- Exercise directions -
Extract the complete listing and output it unchanged.

- Data segment -

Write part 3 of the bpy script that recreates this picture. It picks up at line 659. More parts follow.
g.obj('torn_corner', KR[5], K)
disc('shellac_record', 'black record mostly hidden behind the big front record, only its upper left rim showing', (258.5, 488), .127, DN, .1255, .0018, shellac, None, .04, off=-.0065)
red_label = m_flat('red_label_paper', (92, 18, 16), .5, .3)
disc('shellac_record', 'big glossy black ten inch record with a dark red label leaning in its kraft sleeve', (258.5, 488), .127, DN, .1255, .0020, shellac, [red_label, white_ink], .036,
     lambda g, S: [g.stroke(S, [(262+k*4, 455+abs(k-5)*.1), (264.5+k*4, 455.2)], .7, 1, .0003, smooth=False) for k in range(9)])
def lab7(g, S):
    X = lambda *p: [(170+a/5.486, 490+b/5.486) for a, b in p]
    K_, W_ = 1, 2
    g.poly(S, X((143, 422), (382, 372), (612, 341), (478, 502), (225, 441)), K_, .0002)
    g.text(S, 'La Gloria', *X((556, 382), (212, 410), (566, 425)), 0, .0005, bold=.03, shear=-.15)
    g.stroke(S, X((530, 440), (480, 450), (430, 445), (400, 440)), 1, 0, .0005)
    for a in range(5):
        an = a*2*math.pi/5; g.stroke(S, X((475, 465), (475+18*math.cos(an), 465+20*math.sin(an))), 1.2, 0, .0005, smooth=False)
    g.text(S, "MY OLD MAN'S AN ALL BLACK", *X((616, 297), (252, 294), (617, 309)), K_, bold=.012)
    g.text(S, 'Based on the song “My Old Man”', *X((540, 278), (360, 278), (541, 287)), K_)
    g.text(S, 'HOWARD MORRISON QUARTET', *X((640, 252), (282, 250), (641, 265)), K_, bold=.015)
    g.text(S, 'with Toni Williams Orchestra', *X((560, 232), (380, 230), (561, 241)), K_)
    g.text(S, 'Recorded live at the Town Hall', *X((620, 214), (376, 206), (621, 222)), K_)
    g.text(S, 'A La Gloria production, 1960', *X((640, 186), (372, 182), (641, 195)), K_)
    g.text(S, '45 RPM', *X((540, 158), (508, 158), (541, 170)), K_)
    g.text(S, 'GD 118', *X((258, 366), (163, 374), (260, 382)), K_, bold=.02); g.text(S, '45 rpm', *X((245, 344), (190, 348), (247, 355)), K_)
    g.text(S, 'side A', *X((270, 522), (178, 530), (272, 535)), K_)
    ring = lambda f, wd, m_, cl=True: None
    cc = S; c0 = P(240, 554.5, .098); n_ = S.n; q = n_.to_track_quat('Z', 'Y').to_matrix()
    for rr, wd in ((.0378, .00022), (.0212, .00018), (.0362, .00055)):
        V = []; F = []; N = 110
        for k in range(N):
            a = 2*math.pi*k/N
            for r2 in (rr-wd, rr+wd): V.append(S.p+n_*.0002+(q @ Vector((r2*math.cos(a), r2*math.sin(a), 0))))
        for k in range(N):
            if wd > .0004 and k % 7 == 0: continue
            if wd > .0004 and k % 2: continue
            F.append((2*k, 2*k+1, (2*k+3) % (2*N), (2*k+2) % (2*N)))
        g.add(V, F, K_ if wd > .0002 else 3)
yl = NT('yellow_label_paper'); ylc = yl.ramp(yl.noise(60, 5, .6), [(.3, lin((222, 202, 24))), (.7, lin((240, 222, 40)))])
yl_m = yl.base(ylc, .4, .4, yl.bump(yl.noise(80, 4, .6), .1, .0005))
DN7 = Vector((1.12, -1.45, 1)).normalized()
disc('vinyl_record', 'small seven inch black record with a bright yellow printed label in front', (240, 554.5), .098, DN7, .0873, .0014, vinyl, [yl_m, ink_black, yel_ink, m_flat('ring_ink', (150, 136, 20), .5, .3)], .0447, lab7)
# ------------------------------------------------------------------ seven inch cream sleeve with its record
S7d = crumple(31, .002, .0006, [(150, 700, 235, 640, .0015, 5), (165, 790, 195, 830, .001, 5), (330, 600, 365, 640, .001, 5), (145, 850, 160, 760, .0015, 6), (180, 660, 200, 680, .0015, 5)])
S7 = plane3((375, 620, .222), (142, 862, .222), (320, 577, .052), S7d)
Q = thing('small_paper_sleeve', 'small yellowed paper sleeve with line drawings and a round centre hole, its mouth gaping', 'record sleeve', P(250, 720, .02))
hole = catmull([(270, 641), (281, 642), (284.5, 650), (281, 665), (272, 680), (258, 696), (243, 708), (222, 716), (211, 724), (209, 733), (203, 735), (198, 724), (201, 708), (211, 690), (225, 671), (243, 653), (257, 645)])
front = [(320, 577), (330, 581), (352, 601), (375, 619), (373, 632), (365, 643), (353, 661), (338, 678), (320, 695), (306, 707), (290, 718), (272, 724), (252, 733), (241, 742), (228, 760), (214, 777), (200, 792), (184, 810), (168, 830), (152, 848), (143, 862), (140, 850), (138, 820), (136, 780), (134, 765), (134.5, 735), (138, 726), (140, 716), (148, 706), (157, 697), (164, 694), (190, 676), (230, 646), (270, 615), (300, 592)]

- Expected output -
Write part 3 of the bpy script that recreates this picture. It picks up at line 659. More parts follow.
g.obj('torn_corner', KR[5], K)
disc('shellac_record', 'black record mostly hidden behind the big front record, only its upper left rim showing', (258.5, 488), .127, DN, .1255, .0018, shellac, None, .04, off=-.0065)
red_label = m_flat('red_label_paper', (92, 18, 16), .5, .3)
disc('shellac_record', 'big glossy black ten inch record with a dark red label leaning in its kraft sleeve', (258.5, 488), .127, DN, .1255, .0020, shellac, [red_label, white_ink], .036,
     lambda g, S: [g.stroke(S, [(262+k*4, 455+abs(k-5)*.1), (264.5+k*4, 455.2)], .7, 1, .0003, smooth=False) for k in range(9)])
def lab7(g, S):
    X = lambda *p: [(170+a/5.486, 490+b/5.486) for a, b in p]
    K_, W_ = 1, 2
    g.poly(S, X((143, 422), (382, 372), (612, 341), (478, 502), (225, 441)), K_, .0002)
    g.text(S, 'La Gloria', *X((556, 382), (212, 410), (566, 425)), 0, .0005, bold=.03, shear=-.15)
    g.stroke(S, X((530, 440), (480, 450), (430, 445), (400, 440)), 1, 0, .0005)
    for a in range(5):
        an = a*2*math.pi/5; g.stroke(S, X((475, 465), (475+18*math.cos(an), 465+20*math.sin(an))), 1.2, 0, .0005, smooth=False)
    g.text(S, "MY OLD MAN'S AN ALL BLACK", *X((616, 297), (252, 294), (617, 309)), K_, bold=.012)
    g.text(S, 'Based on the song “My Old Man”', *X((540, 278), (360, 278), (541, 287)), K_)
    g.text(S, 'HOWARD MORRISON QUARTET', *X((640, 252), (282, 250), (641, 265)), K_, bold=.015)
    g.text(S, 'with Toni Williams Orchestra', *X((560, 232), (380, 230), (561, 241)), K_)
    g.text(S, 'Recorded live at the Town Hall', *X((620, 214), (376, 206), (621, 222)), K_)
    g.text(S, 'A La Gloria production, 1960', *X((640, 186), (372, 182), (641, 195)), K_)
    g.text(S, '45 RPM', *X((540, 158), (508, 158), (541, 170)), K_)
    g.text(S, 'GD 118', *X((258, 366), (163, 374), (260, 382)), K_, bold=.02); g.text(S, '45 rpm', *X((245, 344), (190, 348), (247, 355)), K_)
    g.text(S, 'side A', *X((270, 522), (178, 530), (272, 535)), K_)
    ring = lambda f, wd, m_, cl=True: None
    cc = S; c0 = P(240, 554.5, .098); n_ = S.n; q = n_.to_track_quat('Z', 'Y').to_matrix()
    for rr, wd in ((.0378, .00022), (.0212, .00018), (.0362, .00055)):
        V = []; F = []; N = 110
        for k in range(N):
            a = 2*math.pi*k/N
            for r2 in (rr-wd, rr+wd): V.append(S.p+n_*.0002+(q @ Vector((r2*math.cos(a), r2*math.sin(a), 0))))
        for k in range(N):
            if wd > .0004 and k % 7 == 0: continue
            if wd > .0004 and k % 2: continue
            F.append((2*k, 2*k+1, (2*k+3) % (2*N), (2*k+2) % (2*N)))
        g.add(V, F, K_ if wd > .0002 else 3)
yl = NT('yellow_label_paper'); ylc = yl.ramp(yl.noise(60, 5, .6), [(.3, lin((222, 202, 24))), (.7, lin((240, 222, 40)))])
yl_m = yl.base(ylc, .4, .4, yl.bump(yl.noise(80, 4, .6), .1, .0005))
DN7 = Vector((1.12, -1.45, 1)).normalized()
disc('vinyl_record', 'small seven inch black record with a bright yellow printed label in front', (240, 554.5), .098, DN7, .0873, .0014, vinyl, [yl_m, ink_black, yel_ink, m_flat('ring_ink', (150, 136, 20), .5, .3)], .0447, lab7)
# ------------------------------------------------------------------ seven inch cream sleeve with its record
S7d = crumple(31, .002, .0006, [(150, 700, 235, 640, .0015, 5), (165, 790, 195, 830, .001, 5), (330, 600, 365, 640, .001, 5), (145, 850, 160, 760, .0015, 6), (180, 660, 200, 680, .0015, 5)])
S7 = plane3((375, 620, .222), (142, 862, .222), (320, 577, .052), S7d)
Q = thing('small_paper_sleeve', 'small yellowed paper sleeve with line drawings and a round centre hole, its mouth gaping', 'record sleeve', P(250, 720, .02))
hole = catmull([(270, 641), (281, 642), (284.5, 650), (281, 665), (272, 680), (258, 696), (243, 708), (222, 716), (211, 724), (209, 733), (203, 735), (198, 724), (201, 708), (211, 690), (225, 671), (243, 653), (257, 645)])
front = [(320, 577), (330, 581), (352, 601), (375, 619), (373, 632), (365, 643), (353, 661), (338, 678), (320, 695), (306, 707), (290, 718), (272, 724), (252, 733), (241, 742), (228, 760), (214, 777), (200, 792), (184, 810), (168, 830), (152, 848), (143, 862), (140, 850), (138, 820), (136, 780), (134, 765), (134.5, 735), (138, 726), (140, 716), (148, 706), (157, 697), (164, 694), (190, 676), (230, 646), (270, 615), (300, 592)]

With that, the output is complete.